Die neueste Generation von Teddys Kunden redet weder über Geld noch Liebe — sie redet gar nicht. „Die jungen Leute wollen heute nur in Ruhe gelassen werden“, sagt er. Das Fenster zur Welt ist da nicht mehr Teddy mit seinen Stadtgeschichten, sondern das Internet im Handydisplay.

Oftmal geht es im Taxi auch um Teddy selbst, denn der ist eine kleine Berühmtheit. Nicht nur in Wülfrath, sondern in der Stimmungsmusik-Szene. Als „Teddy Berger“ macht er Seite an Seite von Jürgen Drews die Bühnen von Mallorca oder Kitzbühel unsicher.

Taxifahren ist da eher so etwas wie die solide Basis — zum Runterkommen. Das ist vielleicht auch der Grund, warum Teddy wohl zu den gemächlichsten Fahrern in Wülfrath gehört. Bei Schnee und Eis heize er nicht mit 150 zum Flughafen.
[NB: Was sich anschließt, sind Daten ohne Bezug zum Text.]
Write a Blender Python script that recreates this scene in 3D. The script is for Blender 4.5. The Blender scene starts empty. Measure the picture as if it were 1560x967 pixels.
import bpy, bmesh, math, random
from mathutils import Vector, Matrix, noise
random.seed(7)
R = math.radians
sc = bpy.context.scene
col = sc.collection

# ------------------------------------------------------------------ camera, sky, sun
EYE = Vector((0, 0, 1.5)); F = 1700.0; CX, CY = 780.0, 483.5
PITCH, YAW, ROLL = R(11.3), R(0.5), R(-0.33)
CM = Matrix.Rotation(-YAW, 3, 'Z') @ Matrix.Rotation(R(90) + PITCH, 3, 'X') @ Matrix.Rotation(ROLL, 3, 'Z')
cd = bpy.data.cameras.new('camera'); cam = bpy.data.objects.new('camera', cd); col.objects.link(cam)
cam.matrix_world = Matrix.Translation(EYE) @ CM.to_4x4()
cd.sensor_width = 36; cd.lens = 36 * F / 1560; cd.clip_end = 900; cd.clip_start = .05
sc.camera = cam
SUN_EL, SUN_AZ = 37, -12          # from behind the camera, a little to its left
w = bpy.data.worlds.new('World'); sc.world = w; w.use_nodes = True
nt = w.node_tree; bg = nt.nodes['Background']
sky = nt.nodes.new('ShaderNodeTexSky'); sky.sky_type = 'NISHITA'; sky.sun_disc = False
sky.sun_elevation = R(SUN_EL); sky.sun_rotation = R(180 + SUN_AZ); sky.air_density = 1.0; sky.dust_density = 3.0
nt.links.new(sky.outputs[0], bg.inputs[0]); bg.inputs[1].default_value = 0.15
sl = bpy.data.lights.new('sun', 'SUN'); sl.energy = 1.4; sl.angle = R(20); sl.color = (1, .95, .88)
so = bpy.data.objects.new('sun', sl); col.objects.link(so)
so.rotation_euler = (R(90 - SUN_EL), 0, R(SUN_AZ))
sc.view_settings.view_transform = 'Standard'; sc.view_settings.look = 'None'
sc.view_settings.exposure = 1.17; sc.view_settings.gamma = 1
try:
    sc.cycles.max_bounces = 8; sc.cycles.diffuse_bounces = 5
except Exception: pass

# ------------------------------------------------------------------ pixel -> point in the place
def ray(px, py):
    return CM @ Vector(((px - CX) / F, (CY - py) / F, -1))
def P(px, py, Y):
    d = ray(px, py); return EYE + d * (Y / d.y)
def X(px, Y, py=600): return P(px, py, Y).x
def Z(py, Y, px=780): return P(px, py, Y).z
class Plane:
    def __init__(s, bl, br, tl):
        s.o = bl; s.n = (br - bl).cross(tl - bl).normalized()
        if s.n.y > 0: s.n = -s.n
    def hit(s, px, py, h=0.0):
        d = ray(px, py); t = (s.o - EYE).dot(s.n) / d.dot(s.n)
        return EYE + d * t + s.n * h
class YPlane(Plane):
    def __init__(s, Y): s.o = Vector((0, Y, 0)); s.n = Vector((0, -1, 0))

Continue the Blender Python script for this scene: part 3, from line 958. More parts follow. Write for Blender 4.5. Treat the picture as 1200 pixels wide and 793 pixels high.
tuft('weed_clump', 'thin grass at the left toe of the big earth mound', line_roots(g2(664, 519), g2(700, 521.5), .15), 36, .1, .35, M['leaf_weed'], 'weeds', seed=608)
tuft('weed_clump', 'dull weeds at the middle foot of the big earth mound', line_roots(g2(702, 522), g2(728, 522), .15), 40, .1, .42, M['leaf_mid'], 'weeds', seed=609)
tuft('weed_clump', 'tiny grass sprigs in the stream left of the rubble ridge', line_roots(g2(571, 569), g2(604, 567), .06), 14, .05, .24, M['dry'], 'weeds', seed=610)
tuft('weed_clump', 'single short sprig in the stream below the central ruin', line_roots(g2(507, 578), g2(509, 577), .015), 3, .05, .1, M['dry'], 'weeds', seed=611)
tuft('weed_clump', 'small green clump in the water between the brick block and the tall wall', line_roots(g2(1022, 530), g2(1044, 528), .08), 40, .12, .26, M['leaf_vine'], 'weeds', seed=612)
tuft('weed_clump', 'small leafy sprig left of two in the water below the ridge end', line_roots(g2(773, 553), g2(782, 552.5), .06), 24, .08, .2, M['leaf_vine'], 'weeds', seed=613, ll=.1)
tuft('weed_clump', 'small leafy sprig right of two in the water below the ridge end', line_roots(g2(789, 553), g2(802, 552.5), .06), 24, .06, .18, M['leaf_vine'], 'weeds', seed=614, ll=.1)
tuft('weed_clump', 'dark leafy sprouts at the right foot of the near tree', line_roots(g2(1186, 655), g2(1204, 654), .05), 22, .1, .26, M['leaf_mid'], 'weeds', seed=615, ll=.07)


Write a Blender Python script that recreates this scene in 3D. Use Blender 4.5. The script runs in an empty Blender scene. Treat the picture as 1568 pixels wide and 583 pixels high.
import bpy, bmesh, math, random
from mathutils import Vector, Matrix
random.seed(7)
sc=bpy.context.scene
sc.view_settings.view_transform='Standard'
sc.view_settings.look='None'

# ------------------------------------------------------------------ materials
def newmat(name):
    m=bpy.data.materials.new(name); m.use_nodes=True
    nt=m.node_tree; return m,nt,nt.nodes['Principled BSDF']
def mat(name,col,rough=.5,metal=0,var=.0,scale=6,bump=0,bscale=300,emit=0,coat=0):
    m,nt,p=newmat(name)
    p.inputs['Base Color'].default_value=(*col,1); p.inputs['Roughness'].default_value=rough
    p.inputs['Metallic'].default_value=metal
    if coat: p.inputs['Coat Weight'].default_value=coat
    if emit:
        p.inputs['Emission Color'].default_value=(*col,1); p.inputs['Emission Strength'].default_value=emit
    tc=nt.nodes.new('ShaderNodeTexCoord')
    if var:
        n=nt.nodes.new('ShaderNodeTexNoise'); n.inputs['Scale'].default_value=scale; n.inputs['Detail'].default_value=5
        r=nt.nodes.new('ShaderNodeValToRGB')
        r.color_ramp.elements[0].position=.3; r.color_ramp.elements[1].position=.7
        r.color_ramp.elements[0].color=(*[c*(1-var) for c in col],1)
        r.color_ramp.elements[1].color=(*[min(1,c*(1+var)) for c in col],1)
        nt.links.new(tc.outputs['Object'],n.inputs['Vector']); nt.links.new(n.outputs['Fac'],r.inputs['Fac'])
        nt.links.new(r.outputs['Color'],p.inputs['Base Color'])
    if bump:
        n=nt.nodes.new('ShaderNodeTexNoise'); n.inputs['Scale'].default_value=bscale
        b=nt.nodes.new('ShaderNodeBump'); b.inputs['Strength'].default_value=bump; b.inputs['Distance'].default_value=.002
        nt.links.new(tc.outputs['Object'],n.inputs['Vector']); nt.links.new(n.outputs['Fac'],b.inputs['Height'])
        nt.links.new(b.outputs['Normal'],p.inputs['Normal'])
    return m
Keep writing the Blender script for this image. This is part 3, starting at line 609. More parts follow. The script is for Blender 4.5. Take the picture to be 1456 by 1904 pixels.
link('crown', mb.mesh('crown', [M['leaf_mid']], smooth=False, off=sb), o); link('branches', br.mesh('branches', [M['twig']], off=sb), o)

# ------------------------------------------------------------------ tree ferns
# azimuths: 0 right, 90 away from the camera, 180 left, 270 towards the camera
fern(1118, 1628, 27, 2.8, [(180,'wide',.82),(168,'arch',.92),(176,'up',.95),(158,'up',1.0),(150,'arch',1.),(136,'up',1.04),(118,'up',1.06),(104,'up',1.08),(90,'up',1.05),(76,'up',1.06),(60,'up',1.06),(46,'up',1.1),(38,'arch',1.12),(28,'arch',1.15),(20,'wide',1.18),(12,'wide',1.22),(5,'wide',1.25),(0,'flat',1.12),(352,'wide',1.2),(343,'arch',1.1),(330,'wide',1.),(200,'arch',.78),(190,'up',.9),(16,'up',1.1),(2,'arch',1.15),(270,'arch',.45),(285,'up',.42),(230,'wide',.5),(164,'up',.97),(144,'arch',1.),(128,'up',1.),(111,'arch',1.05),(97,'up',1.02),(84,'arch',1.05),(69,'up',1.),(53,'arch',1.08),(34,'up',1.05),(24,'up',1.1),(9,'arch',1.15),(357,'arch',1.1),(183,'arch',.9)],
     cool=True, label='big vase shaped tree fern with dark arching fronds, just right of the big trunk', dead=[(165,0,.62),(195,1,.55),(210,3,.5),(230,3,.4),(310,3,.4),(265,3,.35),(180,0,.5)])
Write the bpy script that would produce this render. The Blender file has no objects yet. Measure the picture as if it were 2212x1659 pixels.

„Nicht nur aus Sicherheitsgründen“, sagt der alte Hase. „Das haben meine jungen, wilden Kollegen nicht verstanden.“ Schließlich gehe es gerade den älteren Fahrgästen nicht darum, möglichst schnell anzukommen — ihnen sei die Fahrt an sich wichtig. Aus dem Fenster gucken, sich entspannen und ein nettes Gespräch.